Se da una parte il GDPR può essere visto come tema puntuale da affrontare con interviste e documentazioni idonee, dall’altro è occasione per affrontare il rischio informatico in modo sistemico, migliorando processi e applicazioni. “L’inventario aiuta a capire come i processi di business si sovrappongono con quelli tecnici – precisa Slocovich -, aspetto che in molte realtà non viene assolto dagli obsoleti sistemi di documentazione tecnica. Permette di determinare, assieme ai consulenti legali, quali processi è opportuno documentare o aggiornare per poter essere in regola con le policy”.

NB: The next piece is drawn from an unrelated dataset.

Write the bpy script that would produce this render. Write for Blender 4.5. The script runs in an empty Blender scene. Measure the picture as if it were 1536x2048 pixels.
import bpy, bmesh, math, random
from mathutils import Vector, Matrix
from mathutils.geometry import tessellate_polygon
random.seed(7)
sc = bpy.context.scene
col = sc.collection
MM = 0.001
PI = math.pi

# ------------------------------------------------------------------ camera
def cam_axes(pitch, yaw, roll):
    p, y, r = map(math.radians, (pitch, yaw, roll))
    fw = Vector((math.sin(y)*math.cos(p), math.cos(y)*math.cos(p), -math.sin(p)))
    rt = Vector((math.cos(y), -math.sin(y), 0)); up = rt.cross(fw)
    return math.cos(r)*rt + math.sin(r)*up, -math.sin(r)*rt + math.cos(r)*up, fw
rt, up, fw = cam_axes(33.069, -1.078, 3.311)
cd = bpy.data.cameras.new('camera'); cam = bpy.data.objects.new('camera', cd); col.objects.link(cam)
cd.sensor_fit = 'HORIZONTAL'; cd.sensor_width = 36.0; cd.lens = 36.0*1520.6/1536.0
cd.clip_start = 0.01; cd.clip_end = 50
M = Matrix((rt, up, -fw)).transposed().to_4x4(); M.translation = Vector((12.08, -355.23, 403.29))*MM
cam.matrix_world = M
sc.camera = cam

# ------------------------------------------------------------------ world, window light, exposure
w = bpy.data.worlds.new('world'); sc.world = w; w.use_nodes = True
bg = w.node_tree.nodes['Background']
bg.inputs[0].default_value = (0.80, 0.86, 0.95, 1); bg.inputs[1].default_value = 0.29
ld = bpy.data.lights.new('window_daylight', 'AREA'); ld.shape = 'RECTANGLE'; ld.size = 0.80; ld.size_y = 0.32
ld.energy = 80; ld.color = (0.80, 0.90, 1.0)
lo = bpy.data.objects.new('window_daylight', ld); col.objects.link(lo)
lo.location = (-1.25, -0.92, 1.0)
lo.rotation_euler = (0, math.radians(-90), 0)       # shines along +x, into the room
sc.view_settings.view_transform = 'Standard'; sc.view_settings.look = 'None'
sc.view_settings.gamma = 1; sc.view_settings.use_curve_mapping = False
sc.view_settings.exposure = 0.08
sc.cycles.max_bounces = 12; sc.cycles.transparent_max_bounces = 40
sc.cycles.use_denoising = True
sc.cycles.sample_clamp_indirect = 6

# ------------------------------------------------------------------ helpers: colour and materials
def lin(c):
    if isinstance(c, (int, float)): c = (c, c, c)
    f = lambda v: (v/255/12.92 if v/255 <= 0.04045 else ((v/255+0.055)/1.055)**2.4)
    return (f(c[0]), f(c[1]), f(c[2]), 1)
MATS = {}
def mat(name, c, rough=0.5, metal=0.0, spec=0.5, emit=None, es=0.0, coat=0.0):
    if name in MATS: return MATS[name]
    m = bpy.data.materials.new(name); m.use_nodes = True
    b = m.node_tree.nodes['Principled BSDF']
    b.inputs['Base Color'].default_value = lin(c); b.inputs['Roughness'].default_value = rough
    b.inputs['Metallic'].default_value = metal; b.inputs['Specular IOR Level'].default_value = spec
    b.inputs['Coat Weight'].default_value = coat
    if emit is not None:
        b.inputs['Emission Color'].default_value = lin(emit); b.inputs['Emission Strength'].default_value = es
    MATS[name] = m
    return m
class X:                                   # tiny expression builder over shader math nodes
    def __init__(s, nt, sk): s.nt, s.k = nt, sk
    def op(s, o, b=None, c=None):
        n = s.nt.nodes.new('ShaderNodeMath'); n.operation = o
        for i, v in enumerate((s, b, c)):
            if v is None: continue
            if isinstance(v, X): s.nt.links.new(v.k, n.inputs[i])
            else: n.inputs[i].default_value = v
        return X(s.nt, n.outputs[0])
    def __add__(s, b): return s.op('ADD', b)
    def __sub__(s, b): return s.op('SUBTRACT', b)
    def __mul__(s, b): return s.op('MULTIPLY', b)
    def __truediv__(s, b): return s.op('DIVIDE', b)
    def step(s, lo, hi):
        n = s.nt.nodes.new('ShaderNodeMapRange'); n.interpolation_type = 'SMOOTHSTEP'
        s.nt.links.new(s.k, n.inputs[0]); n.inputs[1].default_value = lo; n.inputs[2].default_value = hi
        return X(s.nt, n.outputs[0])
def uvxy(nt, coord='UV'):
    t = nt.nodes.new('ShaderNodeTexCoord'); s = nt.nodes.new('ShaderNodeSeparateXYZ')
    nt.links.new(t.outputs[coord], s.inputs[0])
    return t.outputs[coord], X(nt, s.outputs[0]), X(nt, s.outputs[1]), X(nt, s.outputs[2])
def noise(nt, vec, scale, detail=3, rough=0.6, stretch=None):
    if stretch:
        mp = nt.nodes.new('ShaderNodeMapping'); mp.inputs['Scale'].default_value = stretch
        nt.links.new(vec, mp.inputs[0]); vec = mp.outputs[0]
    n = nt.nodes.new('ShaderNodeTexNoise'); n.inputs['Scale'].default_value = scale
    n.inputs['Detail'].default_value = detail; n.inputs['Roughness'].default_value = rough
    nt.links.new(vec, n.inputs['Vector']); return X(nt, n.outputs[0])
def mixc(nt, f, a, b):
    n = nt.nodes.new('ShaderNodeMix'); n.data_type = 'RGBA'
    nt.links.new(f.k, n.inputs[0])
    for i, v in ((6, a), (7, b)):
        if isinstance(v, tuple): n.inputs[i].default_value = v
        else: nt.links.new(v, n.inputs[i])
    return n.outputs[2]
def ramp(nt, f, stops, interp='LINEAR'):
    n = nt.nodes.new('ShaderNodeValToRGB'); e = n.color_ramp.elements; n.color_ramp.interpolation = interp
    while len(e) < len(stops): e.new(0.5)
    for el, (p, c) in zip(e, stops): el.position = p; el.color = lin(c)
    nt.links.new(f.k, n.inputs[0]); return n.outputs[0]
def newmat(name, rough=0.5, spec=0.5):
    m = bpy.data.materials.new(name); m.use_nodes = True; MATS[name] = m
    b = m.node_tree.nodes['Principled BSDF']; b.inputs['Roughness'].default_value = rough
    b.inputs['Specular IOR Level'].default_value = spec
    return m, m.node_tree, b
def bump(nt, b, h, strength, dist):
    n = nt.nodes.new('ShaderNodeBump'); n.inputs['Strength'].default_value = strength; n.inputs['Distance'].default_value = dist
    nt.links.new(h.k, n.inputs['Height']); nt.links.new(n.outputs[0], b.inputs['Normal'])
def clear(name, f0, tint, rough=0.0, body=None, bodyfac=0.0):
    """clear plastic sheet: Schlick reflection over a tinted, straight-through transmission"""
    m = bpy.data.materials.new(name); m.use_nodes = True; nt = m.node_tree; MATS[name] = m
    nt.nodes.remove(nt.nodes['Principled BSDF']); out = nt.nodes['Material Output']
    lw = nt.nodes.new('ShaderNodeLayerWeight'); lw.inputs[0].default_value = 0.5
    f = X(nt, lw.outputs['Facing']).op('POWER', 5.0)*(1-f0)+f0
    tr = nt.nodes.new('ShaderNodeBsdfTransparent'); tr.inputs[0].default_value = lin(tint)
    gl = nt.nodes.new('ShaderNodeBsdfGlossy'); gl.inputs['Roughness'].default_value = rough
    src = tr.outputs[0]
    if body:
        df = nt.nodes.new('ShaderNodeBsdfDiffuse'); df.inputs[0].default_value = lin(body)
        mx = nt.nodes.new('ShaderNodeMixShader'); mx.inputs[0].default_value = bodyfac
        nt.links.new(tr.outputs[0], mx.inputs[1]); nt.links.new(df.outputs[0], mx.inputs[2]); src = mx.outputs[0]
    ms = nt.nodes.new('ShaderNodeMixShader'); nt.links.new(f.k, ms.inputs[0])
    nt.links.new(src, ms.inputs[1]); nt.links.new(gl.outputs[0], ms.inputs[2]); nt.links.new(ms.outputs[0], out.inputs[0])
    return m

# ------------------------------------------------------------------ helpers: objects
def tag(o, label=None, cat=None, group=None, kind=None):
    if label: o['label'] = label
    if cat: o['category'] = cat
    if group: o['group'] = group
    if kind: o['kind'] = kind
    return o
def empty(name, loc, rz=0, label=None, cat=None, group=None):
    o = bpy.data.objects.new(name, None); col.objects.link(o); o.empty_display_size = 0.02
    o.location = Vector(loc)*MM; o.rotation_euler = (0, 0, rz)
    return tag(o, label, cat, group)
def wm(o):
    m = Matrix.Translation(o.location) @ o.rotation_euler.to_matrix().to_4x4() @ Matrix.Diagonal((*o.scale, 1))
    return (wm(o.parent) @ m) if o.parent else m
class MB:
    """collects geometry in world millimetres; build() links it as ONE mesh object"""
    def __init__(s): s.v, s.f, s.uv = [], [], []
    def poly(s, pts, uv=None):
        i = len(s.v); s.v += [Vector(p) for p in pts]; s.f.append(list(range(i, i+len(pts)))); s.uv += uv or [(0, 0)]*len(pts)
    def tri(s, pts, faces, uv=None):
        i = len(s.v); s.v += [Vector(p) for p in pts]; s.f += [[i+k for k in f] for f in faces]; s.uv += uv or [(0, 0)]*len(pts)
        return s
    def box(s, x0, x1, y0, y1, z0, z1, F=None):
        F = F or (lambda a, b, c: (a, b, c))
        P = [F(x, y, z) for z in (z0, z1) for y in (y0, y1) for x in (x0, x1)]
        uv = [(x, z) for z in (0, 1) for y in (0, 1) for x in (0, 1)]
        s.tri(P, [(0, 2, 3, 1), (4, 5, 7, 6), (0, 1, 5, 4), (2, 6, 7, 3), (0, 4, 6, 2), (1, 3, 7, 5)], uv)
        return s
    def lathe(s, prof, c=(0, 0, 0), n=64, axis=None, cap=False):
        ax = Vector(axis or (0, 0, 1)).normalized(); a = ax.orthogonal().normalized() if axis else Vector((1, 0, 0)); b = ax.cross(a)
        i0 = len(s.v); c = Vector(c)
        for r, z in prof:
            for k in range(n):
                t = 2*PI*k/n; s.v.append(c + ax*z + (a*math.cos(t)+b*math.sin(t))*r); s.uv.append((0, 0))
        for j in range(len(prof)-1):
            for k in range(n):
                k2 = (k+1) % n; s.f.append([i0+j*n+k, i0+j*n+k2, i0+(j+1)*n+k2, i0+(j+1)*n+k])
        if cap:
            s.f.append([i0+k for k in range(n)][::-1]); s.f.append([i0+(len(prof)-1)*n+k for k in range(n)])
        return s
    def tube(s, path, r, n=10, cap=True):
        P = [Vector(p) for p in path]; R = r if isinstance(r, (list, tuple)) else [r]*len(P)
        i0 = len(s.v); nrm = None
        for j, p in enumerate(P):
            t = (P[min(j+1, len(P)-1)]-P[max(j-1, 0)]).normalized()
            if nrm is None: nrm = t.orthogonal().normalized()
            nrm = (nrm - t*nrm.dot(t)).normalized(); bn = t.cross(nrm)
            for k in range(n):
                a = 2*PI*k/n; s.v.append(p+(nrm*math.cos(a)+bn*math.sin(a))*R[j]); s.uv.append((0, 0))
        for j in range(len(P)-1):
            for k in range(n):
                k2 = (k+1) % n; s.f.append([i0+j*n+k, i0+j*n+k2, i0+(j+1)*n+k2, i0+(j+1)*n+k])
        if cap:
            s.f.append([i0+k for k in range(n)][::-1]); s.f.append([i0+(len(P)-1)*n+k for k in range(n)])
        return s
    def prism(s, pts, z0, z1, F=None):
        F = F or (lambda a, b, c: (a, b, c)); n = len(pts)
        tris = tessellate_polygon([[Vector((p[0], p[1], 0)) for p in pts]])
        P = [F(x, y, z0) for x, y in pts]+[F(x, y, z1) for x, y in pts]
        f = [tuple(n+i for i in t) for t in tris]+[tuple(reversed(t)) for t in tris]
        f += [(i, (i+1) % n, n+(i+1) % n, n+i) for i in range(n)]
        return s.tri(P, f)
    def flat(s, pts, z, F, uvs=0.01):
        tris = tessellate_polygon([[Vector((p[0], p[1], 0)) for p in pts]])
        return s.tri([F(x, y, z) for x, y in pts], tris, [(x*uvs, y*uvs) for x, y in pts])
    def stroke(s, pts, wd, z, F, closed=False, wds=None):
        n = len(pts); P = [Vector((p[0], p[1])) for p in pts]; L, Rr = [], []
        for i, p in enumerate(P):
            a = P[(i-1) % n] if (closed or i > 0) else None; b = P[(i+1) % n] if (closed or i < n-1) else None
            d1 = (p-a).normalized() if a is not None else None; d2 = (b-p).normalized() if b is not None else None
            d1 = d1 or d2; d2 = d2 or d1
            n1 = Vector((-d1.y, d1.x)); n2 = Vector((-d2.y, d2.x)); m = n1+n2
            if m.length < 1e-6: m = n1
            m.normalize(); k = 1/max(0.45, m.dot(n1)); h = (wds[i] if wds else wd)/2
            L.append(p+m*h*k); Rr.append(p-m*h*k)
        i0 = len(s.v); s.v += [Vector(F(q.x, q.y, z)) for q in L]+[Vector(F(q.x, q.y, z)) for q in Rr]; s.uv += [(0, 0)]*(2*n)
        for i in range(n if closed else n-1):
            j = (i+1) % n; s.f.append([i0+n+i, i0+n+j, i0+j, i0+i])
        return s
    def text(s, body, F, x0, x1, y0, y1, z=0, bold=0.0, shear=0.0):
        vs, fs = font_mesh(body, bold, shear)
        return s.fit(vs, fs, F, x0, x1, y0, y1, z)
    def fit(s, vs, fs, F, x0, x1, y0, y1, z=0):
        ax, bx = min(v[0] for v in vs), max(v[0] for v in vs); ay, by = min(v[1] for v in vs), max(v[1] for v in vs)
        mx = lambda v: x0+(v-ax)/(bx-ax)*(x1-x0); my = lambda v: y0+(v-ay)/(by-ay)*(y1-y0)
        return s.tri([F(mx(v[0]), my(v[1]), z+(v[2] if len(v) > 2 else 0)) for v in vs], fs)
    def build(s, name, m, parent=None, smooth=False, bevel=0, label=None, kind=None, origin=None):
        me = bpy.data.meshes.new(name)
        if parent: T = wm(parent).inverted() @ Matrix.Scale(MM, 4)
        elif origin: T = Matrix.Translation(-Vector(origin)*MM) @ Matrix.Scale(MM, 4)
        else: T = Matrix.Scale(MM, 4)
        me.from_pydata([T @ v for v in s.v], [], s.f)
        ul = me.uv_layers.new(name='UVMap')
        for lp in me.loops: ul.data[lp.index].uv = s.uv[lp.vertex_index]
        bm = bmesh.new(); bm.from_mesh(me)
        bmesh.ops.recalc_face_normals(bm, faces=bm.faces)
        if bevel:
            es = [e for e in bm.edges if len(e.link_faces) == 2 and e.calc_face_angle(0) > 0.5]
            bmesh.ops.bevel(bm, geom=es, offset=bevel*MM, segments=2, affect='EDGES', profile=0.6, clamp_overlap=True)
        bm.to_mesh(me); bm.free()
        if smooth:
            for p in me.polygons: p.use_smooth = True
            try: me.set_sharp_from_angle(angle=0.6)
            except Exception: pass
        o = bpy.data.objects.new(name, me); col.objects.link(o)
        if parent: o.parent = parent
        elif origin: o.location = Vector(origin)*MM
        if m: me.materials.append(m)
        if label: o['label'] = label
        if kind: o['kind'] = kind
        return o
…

L’analisi, fatta in concerto sia sull’architettura delle applicazioni sia sulla mappa delle transazioni, non solo aiuta a individuare elementi utili alla compliance GDPR, ma accresce la visibilità dei team IT sui fronti della sicurezza e del risk management. “Il cambiamento culturale associato al GDPR va nella direzione di rendere più sicura l’intera catena IT, dallo sviluppo al procurement software – spiega Slocovich – ottenendo più trasparenza su come applicazioni e dati si collegano ai processi aziendali”. Questo è in sintesi l’approccio che Cast propone alla compliance GDPR per poter affrontare insieme i problemi normativi con quelli di sicurezza creati dall’abbattimento, per scopi di flessibilità e di business, delle tradizionali protezioni perimetrali e quindi con l’esposizione di applicazioni che non erano pensate per gli attuali contesti d’uso.